The Bulock Kapongha Youth Development Association planted trees in the community forest over the weekend. 

The tree planting exercise meant to restore the depleting forest cover is part of the association’s drive to mitigate the impact of climate change. 

Amnesty International, in a Climate Change report, observes, “Millions of people are already suffering from the catastrophic effects of extreme disasters exacerbated by climate change.” 

These, according to the report, include prolonged drought in sub-Saharan Africa to devastating tropical storms across Southeast Asia, the Caribbean, and the Pacific. 

Cognizant of the threat of climate change to the life and livelihood of individuals, the President of the association, Sarjo Jarju, expressed the commitment of the association to conducting such climate change mitigation initiatives.

The association, over the years, embarked on similar exercises, and President Jarju assured a continuity of the initiative: “We are not stopping.

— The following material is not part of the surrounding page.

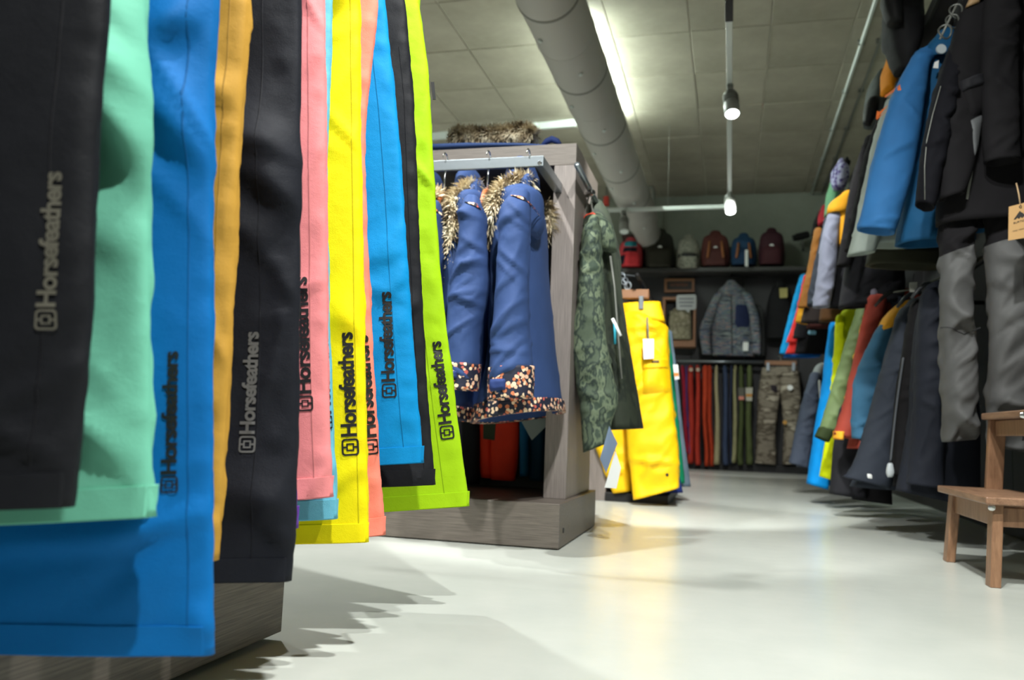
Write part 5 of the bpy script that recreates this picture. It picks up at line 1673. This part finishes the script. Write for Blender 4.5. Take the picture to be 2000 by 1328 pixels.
PW = patchwork_mat()
t, o_ = hung('patchwork_jacket', 'patchwork print zip jacket hung front-on in the middle of the back wall', 'jacket', BP, [
    ('body', [(1404, 566, 1452, 564, .1), (1394, 590, 1466, 588, .18), (1388, 640, 1472, 640, .2), (1390, 694, 1474, 696, .2)], PW, -.02, dict(N_=34, fold=.02)),
    ('sleeve', [(1394, 578, 1412, 574, .08), (1378, 612, 1398, 612, .12), (1366, 645, 1388, 648, .12), (1372, 692, 1390, 692, .1)], PW, .04, dict(N_=26, fold=.016)),
    ('sleeve', [(1450, 574, 1468, 578, .08), (1462, 612, 1482, 614, .12), (1468, 650, 1486, 652, .12), (1470, 690, 1486, 692, .1)], PW, .04, dict(N_=26, fold=.016)),
    ('hood', [(1418, 553, 1438, 552, .08), (1408, 565, 1450, 564, .16), (1410, 578, 1450, 577, .14)], PW, .0, dict(N_=24, hollow=False))])
bv = bvh_of(o_[0])
patch('chest_panel', BP, bv, [(1437, 596), (1463, 596), (1465, 641), (1434, 641)], fabric((40, 48, 84), .8), t, .012)
strip('zip', BP, bv, [(1428, 572), (1429, 630), (1430, 692)], .012, BLACKM, t, .006)
hang_tag(t, 'white_tag', [BP.px(1451, 668, .14), BP.px(1462, 668, .14), BP.px(1461, 685, .14), BP.px(1451, 685, .14)], PAPER)
tube('hook', [BP.px(1428, 555), BP.px(1426, 545), BP.px(1430, 536), np.array((BP.px(1430, 534)[0], 10.07, BP.px(1430, 534)[2]))], .006, BLACKM, t, 8)
hung('fleece_jacket', 'charcoal fleece hanging behind the right sleeve of the patchwork jacket', 'jacket', BP, [
    ('body', [(1462, 600, 1486, 598, .06), (1462, 640, 1492, 640, .08), (1464, 696, 1493, 696, .08)], fabric((64, 66, 66), .85), -.12, dict(N_=24)),
    ('sleeve', [(1480, 602, 1490, 604, .05), (1483, 650, 1495, 652, .06), (1482, 694, 1494, 694, .06)], fabric((64, 66, 66), .85), -.08, dict(N_=18))])
t, o_ = hung('vest', 'black sleeveless vest with a yellow tag right of the patchwork jacket', 'vest', BP, [
    ('body', [(1508, 562, 1536, 560, .08), (1499, 590, 1544, 588, .14), (1496, 620, 1550, 620, .16), (1496, 662, 1551, 662, .16)], fabric((20, 20, 22), .8), -.05, dict(N_=30)),
    ('collar', [(1514, 552, 1532, 551, .07), (1510, 564, 1536, 563, .1)], fabric((20, 20, 22), .8), -.04, dict(N_=20))])
hang_tag(t, 'yellow_tag', [BP.px(1522, 563, .06), BP.px(1538, 562, .06), BP.px(1538, 581, .06), BP.px(1523, 582, .06)], plain('tag_yellow', (156, 148, 84), .6))

# trousers on the back rail, each edge-on
RPL = Plane((0, 9.85, 0), 0)
RAIL = [
    ('crimson trousers at the left end of the back rail', (150, 28, 50), (1329, 1338), (1338, 1348), 885),
    ('violet trousers second on the back rail', (92, 62, 120), (1337, 1343), (1344, 1350), 888),
    ('brick red trousers third on the back rail, left of a paler price button', (168, 50, 38), (1343, 1356), (1343, 1357), 905),
    ('brick red trousers fourth on the back rail, the narrowest of the reds', (176, 56, 42), (1358, 1368), (1357, 1369), 908),
    ('orange-red trousers with both legs in view, fifth on the back rail', (184, 66, 38), (1371, 1388), (1376, 1393), 910),
    ('sand beige trousers beside the orange-red pair', (164, 156, 122), (1396, 1404), (1394, 1408), 907),
    ('blue-grey trousers right of the sand beige pair', (58, 70, 96), (1411, 1422), (1411, 1424), 908),
    ('dark navy trousers between blue-grey and pale sage', (44, 52, 74), (1424, 1431), (1423, 1431), 905),
    ('pale sage trousers between dark navy and olive', (148, 146, 108), (1432, 1440), (1428, 1440), 904),
    ('olive trousers carrying a pink-striped price tag', (74, 84, 50), (1443, 1453), (1440, 1453), 908),
    ('olive trousers with a white and amber price tag, right end of the back rail', (82, 92, 56), (1457, 1469), (1455, 1470), 907),
]
for i, (lab, col, (t0, t1), (b0, b1), yb) in enumerate(RAIL):
    m = fabric(col, .75, .2)
    yt = 722
    mid = lambda f: (t0 + (b0 - t0) * f, t1 + (b1 - t1) * f)
    rows, rows2 = [], []
    for f in (0, .15, .5, .8, 1):
        xl, xr = mid(f)
        j = 1.2 * math.sin(i * 2 + f * 7)
        y = yt + (yb - yt) * f
        if i == 4:
            xm_ = (xl + xr) / 2 - .5
            rows.append((xl - .5 + j, y, xm_ + j + (3 if f < .4 else 0), y, .12, .06)); rows2.append((xm_ + j + .6, y, xr + 1 + j, y, .12, -.0))
        else:
            rows.append((xl + j + .8, y, xr + j - .8, y, .12, .06)); rows2.append((xl + j * .5 + .5, y, xr - 1 + j * .5, y, .12, -.09))
    t, ob = hung('trousers', lab, 'trousers', RPL, [('leg', rows, m, 0, dict(N_=20, fold=.014, step=.035)), ('leg', rows2, m, 0, dict(N_=18, fold=.014, step=.035))], 'trousers on the back rail')
    xm_ = (t0 + t1) / 2
    tube('clip_hanger', [RPL.px(xm_, 722, .02), RPL.px(xm_, 714, .0), np.array((RPL.px(xm_, 714)[0], 9.85, zr + .02))], .006, BLACKM, t, 8)
    if i in (2, 3):
        lathe('price_button', [(0, .022), (.006, .022)], RPL.px(xm_, 722, .14), (0, -1, 0), plain('button_beige', (180, 160, 140), .5), t, 14)
    if i == 9:
        hang_tag(t, 'price_tag', [RPL.px(1442, 757, .14), RPL.px(1454, 757, .14), RPL.px(1453, 781, .14), RPL.px(1443, 781, .14)], plain('tag_olive', (84, 84, 70), .6))
        hang_tag(t, 'tag_stripe', [RPL.px(1443, 774, .145), RPL.px(1453, 774, .145), RPL.px(1453, 781, .145), RPL.px(1443, 781, .145)], plain('tag_pink', (206, 130, 110), .6), .001)
    if i == 10:
        hang_tag(t, 'price_tag', [RPL.px(1456, 757, .14), RPL.px(1470, 757, .14), RPL.px(1469, 783, .14), RPL.px(1457, 783, .14)], plain('tag_pale', (176, 176, 160), .6))
        hang_tag(t, 'tag_stripe', [RPL.px(1457, 769, .145), RPL.px(1469, 769, .145), RPL.px(1469, 775, .145), RPL.px(1457, 775, .145)], plain('tag_amber', (186, 130, 50), .6), .001)
GC = camo_mat('grey_camo', [(66, 60, 52), (132, 124, 110), (90, 82, 70), (166, 158, 142)], 5, (1, 1, 2.4))
t, o_ = hung('camo_trousers', 'grey-brown camouflage trousers hung front-on at the back beside the rail', 'trousers', BP, [
    ('leg', [(1486, 730, 1526, 730, .12), (1480, 770, 1524, 772, .17), (1478, 830, 1516, 832, .17), (1474, 904, 1516, 908, .17)], GC, 0, dict(N_=30, fold=.022)),
    ('leg', [(1522, 730, 1560, 728, .12), (1524, 772, 1564, 768, .17), (1530, 832, 1562, 830, .17), (1528, 908, 1560, 905, .17)], GC, -.01, dict(N_=30, fold=.022)),
    ('waistband', [(1488, 718, 1557, 716, .12), (1485, 736, 1561, 734, .15)], GC, 0, dict(N_=30, fold=.01, round_top=False))])
bv = bvh_of(*o_[:2])
patch('back_pocket', BP, bv, [(1504, 752), (1520, 752), (1518, 768), (1506, 768)], fabric((44, 38, 44), .8), t, .012, 3, 3)
lathe('tag_disc', [(0, .03), (.006, .03)], BP.px(1543, 757, .12), (0, -1, 0), PAPER, t, 16)
lathe('price_button', [(0, .024), (.006, .024)], BP.px(1533, 825, .1), (0, -1, 0), plain('button_amber', (190, 140, 60), .5), t, 14)
hg = thing('hanger', BP.px(1525, 710), 'wooden clamp hanger holding the camouflage trousers at the back', 'hanger')
a, b = BP.px(1494, 713, .02), BP.px(1556, 705, .02)
box('clamp_bar', (a[0], a[1] - .02, a[2]), (b[0], a[1] + .02, b[2]), FRAMEW, hg, .006)
for x in (1500, 1550):
    box('clip', tuple(BP.px(x - 3, 724, .09)), tuple(BP.px(x + 3, 708, .09) + np.array((0, .03, 0))), STEEL, hg, .002)
tube('hook', [BP.px(1525, 706), BP.px(1524, 696), np.array((BP.px(1524, 692)[0], 10.08, BP.px(1524, 692)[2]))], .007, GREYM, hg, 8)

We will not stop until we see to it that this forest is thick with trees.”

The planting of trees is one initiative encouraged by climate change experts, but sustainability mechanisms largely fail due to human-induced activities. 

Sarjo shared with the media a sustainability mechanism the association established, which is a task force dubbed Bulock Green Initiative to – conduct routine exercises in the forest to protect the planted trees.

Bulock, like many other rural communities, feels the pinch of climate change. 

Residents in the community depend mainly on the forest for survival and economic gains that activities such as charcoal production are rife in the community. 

Charcoal production, experts argue, is a climate change driver and contributes to the loss of soil nutrients. 

As a means to protect the environment and deter charcoal production in the community, the association secured project support for a women’s garden.

With this support, President Jarju stated, the women have a means of livelihood without further destroying the forest.

A forestry expert, Simon Sarjo applauded the initiative by the youth association as consistent with the mandate of the forestry department, and enjoined that tree planting should be everyone’s business. 

In 1977, the former President of The Gambia, Sir Dawda, made a clarion call for the protection of Gambia’s flora and fauna. 

The statement famously referred to as the ‘Banjul Declaration’ is a call for the need to protect the vanishing plant and animal species in The Gambia.

However, decades after the clarion call, The Gambia witnessed a surge in the loss of its indigenous trees and animal species.

 Mr. Simon believes such initiatives will help restore the lost indigenous trees of the country, as well as mitigate the impact of climate change.

The Gambia Government in July 2022 in a statement imposed a ban on all exports of timber. The move comes amid the destruction of Gambia’s forest cover: “With these new rules, Gambia Ports Authority is hereby instructed to refuse loading for timber logs unto any vessel for export.” 

In 2012, the West African rosewood tree was declared nearly extinct in the Gambia. However, the country remains one of the largest exporters of the species to China, along with Senegal and Guinea-Bissau.

It is argued that much of the rosewood export through the Gambia hails from the Senegalese region of Casamance. 

According to the Environmental Investigation Agency, The Gambia has exported an estimated 1.6 million rosewood trees since 2012.

Figures from the Observatory of Economic Complexity, timber and wood products are an important export commodity for The Gambia, with exports valued at roughly $16.7 million in 2020.

To support initiatives to restore the lost forest cover, the CMA CGM Shipping agency partnered with the Bulock Kapongha in the tree planting exercise.

President (middle) and other members of the Bulock Kapongha Youth Development Association planting a tree

 The Agency’s Managing Director, Gorel Patric Samatey says the support is part of their corporate social responsibility.

The Bulock Kapongha Youth Development Association is a community-based association operating in the Foni Brefet settlement of Bulock.

 The association was established in 2014 to bring young people

  together to spearhead their development and that of the community.